The Recruiting and Manning Organization, a division of the War Shipping Administration, guaranteed the SIU that all steamship companies having contracts with the SIU have been directed to secure all personnel through the hiring halls of the union. Craig S. Swenson, regional representative of the organization, told the SIU by letter that they would call the union halls for unlicensed personnel and he assured the SIU that his organization would not try to go around the union hall but would do everything they could to assist the union in recruitment of manpower.

The SIU Atlantic and Gulf District became the first seamen’s union to negotiate a company-financed welfare plan for its members. This was established in an agreement signed with nine contracted steamship companies. Although the companies will make all the contributions to the welfare fund, the agreement provides for joint administration by a committee representing the union and the steamship companies. Under the terms of the contract, each company will contribute into a common fund the sum of 25 cents per day for each man employed aboard its vessels.

The first of three projected upgrading schools for Seafarers is now operating at Headquarters with the opening of a class for the deck department.

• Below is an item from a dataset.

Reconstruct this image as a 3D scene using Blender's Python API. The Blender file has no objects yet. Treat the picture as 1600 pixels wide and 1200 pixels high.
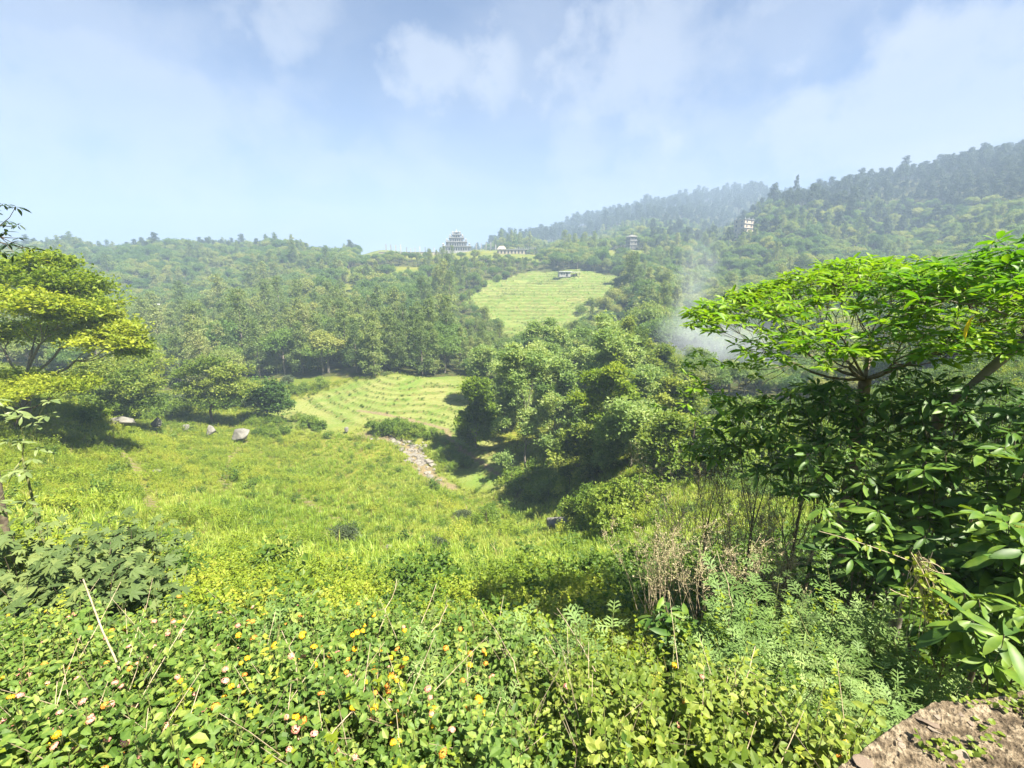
import bpy, math
import numpy as np
from mathutils import Matrix, Vector, Euler

sc = bpy.context.scene
rad = math.radians
# ---------------------------------------------------------------- camera
EYE = np.array([0.0, 0.0, 30.0]); FOC = 733.0; PITCH = rad(13.0)
cam_d = bpy.data.cameras.new('camera'); cam = bpy.data.objects.new('camera', cam_d)
sc.collection.objects.link(cam); sc.camera = cam
cam.location = EYE.tolist(); cam.rotation_euler = (math.pi/2 - PITCH, 0, 0)
cam_d.sensor_width = 36.0; cam_d.lens = 36.0 * FOC / 1600.0
cam_d.clip_start = 0.05; cam_d.clip_end = 8000
# ---------------------------------------------------------------- sky and sun
SUN_AZ, SUN_EL = 122.0, 57.0            # clockwise from straight ahead, above the horizon
sdir = Vector((math.sin(rad(SUN_AZ))*math.cos(rad(SUN_EL)), math.cos(rad(SUN_AZ))*math.cos(rad(SUN_EL)), math.sin(rad(SUN_EL))))
world = bpy.data.worlds.new('World'); sc.world = world; world.use_nodes = True
wn, wl = world.node_tree.nodes, world.node_tree.links
wn.clear()
def N(nodes, t, **kw):
    n = nodes.new(t)
    for k, v in kw.items(): setattr(n, k, v)
    return n
def math_node(nodes, links, op, a, b=None, c=None, clamp=False):
    n = nodes.new('ShaderNodeMath'); n.operation = op; n.use_clamp = clamp
    for i, v in enumerate((a, b, c)):
        if v is None: continue
        if isinstance(v, (int, float)): n.inputs[i].default_value = v
        else: links.new(v, n.inputs[i])
    return n.outputs[0]
def vmath(nodes, links, op, a, b=None):
    n = nodes.new('ShaderNodeVectorMath'); n.operation = op
    for i, v in enumerate((a, b)):
        if v is None: continue
        if isinstance(v, (tuple, list)): n.inputs[i].default_value = v
        else: links.new(v, n.inputs[i])
    return n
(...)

The purpose of the new program is the qualification of men for their AB certificates and other deck ratings. Plans are also being made for the starting of both steward department and engine department classes in the near future. Instructors are being drawn from the ranks of experienced Seafarers with a thorough familiarity of the subject matter for the courses.

Harry Lundeberg, the founder of the SIU and the leading figure in maritime for over two decades, died of a heart attack on Monday, January 28. It was Lundeberg who led the revival of maritime unions in the U.S., beginning with the bitter 1934 strike. From there he pressed ahead relentlessly, battling shipowners, the government and the maritime section of the Communist Party on behalf of the men he represented. Paying tribute to Lundeberg on behalf of the SIU, Atlantic and Gulf District, Secretary-Treasurer Paul Hall characterized his contribution to maritime unionism in these words: “Andrew Furuseth’s great contribution to seamen was the 1915 Seamen’s Act. Lundeberg’s was his leadership in winning the greatest economic benefits seamen have enjoyed anywhere and anytime. Under Lundeberg the union set the pace for the entire industry.”